Run a manual check to confirm the database is working and the configuration is valid. This forces an immediate comparison against the baseline.

sudo aide --check
# Run a manual check against the database. This forces an immediate comparison.

A clean system returns a summary with no differences.

AIDE found no differences. Everything is secure.

If you see AIDE found differences between checked and saved data, review the output. AIDE lists the file path, the attribute that changed, and the old versus new values.

/var/log/lastlog:
  Changed: mtime
  Removed: mtime=2024-01-15 10:00:00
  Added: mtime=2024-01-15 10:05:00

Check the timer status to ensure automated checks are scheduled.

systemctl status aide.timer
# Check the timer state and the scheduled next run time.

Run aide --check manually after any major system change. Update the database immediately after you make the change, or AIDE will scream about your own work.

Common pitfalls and error handling

AIDE will report changes that are expected. Log files rotate, temporary files appear, and package updates modify binaries. You must tune the configuration to ignore volatile paths. The default configuration excludes /proc, /sys, /dev, and /run. You can add custom exclusions in /etc/aide.conf.

# /etc/aide.conf
# Exclude volatile directories. AIDE skips these by default, but you can add custom exclusions.
# The ! operator negates the rule.
!/var/log/journal
!/tmp

Excluding journal logs prevents false positives from log rotation. The ! operator tells AIDE to ignore the path entirely.

If you see Error: AIDE database file /var/lib/aide/aide.db is not found, you likely ran --init but did not move the file. AIDE creates aide.db.new and waits for you to rename it. Run the mv command to fix this.

If the check takes too long, reduce the scope. AIDE supports rules that define which attributes to check. The default rule Normal checks permissions, inode, symlinks, user, group, size, blocks, mtime, ctime, and sha256 hash. You can create a lighter rule for directories that change frequently.

# /etc/aide.conf
# Define a lighter rule that skips hash checking. Useful for large directories where metadata matters more than content.
Quick = p+i+l+u+g+s+b+m+c

Use the Quick rule in your path definitions to speed up checks.

# /etc/aide.conf
# Apply the Quick rule to the home directory.
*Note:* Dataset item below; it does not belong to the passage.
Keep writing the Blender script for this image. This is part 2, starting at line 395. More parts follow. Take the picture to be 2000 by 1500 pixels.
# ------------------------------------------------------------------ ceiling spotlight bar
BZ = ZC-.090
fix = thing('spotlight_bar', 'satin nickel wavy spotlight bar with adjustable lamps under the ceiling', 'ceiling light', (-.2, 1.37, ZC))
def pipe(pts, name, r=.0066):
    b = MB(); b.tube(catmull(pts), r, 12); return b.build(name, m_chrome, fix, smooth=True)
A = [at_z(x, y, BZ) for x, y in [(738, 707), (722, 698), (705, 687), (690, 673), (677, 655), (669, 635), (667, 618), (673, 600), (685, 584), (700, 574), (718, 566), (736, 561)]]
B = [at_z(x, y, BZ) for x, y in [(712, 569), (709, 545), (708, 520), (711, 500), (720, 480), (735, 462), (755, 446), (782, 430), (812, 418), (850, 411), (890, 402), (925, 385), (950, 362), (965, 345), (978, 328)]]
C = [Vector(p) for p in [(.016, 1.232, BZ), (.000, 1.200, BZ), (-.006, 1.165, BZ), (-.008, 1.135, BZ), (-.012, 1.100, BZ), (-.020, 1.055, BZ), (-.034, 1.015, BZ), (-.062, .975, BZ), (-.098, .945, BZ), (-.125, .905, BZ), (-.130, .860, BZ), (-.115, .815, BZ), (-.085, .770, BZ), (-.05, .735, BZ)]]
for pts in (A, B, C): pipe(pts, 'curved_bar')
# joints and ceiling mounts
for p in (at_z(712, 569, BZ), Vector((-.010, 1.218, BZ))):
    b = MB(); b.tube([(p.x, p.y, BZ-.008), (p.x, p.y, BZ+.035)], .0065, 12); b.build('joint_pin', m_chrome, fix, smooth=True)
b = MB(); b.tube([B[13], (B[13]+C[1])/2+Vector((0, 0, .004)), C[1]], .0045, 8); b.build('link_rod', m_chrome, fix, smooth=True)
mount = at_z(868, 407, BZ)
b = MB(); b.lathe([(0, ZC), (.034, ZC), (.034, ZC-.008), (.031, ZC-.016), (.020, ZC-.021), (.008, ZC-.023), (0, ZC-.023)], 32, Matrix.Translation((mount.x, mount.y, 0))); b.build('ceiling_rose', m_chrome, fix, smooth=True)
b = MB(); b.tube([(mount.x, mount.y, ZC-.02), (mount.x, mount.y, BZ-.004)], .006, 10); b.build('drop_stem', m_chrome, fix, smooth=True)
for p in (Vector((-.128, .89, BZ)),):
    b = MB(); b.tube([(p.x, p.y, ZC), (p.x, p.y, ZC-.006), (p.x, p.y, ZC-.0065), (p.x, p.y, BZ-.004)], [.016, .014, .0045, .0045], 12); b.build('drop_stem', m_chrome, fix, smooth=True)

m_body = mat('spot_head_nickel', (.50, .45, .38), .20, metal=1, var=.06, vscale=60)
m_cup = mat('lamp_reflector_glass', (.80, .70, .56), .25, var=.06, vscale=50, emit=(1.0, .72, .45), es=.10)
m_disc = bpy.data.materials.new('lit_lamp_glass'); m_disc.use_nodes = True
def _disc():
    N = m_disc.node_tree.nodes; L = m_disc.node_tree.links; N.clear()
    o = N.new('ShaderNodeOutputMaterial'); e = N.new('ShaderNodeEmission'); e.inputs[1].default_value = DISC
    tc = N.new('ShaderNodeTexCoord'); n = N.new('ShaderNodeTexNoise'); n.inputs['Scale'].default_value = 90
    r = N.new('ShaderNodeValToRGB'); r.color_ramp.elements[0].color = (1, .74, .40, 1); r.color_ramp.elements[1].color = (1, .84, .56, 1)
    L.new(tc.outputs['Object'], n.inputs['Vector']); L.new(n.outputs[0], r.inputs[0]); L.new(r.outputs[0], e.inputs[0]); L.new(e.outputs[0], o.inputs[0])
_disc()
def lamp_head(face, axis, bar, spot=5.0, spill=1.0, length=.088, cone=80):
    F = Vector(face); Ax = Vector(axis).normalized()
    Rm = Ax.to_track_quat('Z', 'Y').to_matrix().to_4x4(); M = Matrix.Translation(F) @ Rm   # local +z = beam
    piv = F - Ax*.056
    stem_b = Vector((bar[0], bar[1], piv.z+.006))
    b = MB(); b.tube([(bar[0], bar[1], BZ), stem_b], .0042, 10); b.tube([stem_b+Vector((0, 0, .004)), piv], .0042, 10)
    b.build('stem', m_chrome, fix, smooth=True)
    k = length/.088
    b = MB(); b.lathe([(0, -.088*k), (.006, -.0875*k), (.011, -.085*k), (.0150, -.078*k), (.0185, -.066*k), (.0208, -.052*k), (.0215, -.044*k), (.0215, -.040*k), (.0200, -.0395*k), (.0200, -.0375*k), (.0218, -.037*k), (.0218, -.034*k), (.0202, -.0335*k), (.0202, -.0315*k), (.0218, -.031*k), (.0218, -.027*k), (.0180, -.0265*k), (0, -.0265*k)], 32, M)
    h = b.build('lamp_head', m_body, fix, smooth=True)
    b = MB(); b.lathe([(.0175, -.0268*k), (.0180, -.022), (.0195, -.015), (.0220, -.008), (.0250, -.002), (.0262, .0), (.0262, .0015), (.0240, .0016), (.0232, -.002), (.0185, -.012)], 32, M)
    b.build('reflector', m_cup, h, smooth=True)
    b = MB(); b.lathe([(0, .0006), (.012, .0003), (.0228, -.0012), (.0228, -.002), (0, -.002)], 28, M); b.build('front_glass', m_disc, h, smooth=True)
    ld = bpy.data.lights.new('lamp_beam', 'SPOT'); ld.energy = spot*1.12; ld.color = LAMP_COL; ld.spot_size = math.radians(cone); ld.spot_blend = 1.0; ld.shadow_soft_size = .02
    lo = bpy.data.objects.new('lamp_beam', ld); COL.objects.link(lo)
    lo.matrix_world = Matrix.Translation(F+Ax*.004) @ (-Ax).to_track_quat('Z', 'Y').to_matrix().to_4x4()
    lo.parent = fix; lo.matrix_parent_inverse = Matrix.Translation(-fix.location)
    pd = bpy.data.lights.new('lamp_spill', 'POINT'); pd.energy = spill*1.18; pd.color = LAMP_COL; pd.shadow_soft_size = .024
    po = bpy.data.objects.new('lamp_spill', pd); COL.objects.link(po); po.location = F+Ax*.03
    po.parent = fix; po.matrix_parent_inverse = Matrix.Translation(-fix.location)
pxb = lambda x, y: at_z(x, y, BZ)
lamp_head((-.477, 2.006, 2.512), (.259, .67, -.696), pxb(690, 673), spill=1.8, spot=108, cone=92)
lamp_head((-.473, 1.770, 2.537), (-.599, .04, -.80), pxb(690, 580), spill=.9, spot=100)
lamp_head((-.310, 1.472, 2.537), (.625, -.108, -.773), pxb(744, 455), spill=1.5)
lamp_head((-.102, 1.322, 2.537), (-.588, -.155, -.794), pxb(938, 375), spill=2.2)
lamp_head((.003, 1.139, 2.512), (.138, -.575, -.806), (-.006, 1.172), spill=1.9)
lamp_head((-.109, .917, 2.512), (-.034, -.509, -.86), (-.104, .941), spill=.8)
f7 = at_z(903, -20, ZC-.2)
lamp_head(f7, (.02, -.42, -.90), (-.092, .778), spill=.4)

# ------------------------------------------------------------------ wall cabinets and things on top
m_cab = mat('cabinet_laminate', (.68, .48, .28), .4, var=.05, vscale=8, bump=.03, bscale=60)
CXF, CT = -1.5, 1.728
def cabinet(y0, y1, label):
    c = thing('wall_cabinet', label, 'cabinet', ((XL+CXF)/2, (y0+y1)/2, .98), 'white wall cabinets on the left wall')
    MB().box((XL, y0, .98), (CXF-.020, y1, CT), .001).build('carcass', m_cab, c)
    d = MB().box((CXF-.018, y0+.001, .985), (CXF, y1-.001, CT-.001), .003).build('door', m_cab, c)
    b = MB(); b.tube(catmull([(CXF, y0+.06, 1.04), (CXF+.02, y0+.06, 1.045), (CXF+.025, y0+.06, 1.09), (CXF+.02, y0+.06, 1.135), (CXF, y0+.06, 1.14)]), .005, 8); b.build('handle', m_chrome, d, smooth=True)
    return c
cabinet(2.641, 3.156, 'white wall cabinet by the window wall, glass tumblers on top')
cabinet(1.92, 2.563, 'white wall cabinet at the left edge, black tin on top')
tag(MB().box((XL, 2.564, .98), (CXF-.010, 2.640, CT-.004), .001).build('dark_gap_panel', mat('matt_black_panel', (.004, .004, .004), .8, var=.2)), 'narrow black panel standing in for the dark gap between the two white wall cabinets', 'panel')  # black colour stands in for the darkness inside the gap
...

This checks metadata but skips expensive hash calculations.
/home Quick

Never run aide --update blindly. Read the diff first. If AIDE reports a change in /usr/bin/sudo, verify the change is legitimate before updating the database. An attacker could modify the database to hide their tracks. Always verify the file hash manually if you suspect compromise.

When to use AIDE versus alternatives

Use AIDE when you need a lightweight, local file integrity checker that runs periodically and requires no network traffic.

Use OSSEC when you need real-time monitoring, log analysis, and rootkit detection across multiple hosts.

Use Wazuh when you are managing a fleet of servers and want a centralized dashboard with compliance reporting.

Stay on AIDE when your compliance requirement is just "detect file changes" and you do not want to maintain a remote collector.

Trust the package manager. Manual file edits drift, snapshots stay. Keep your baseline fresh and your checks regular.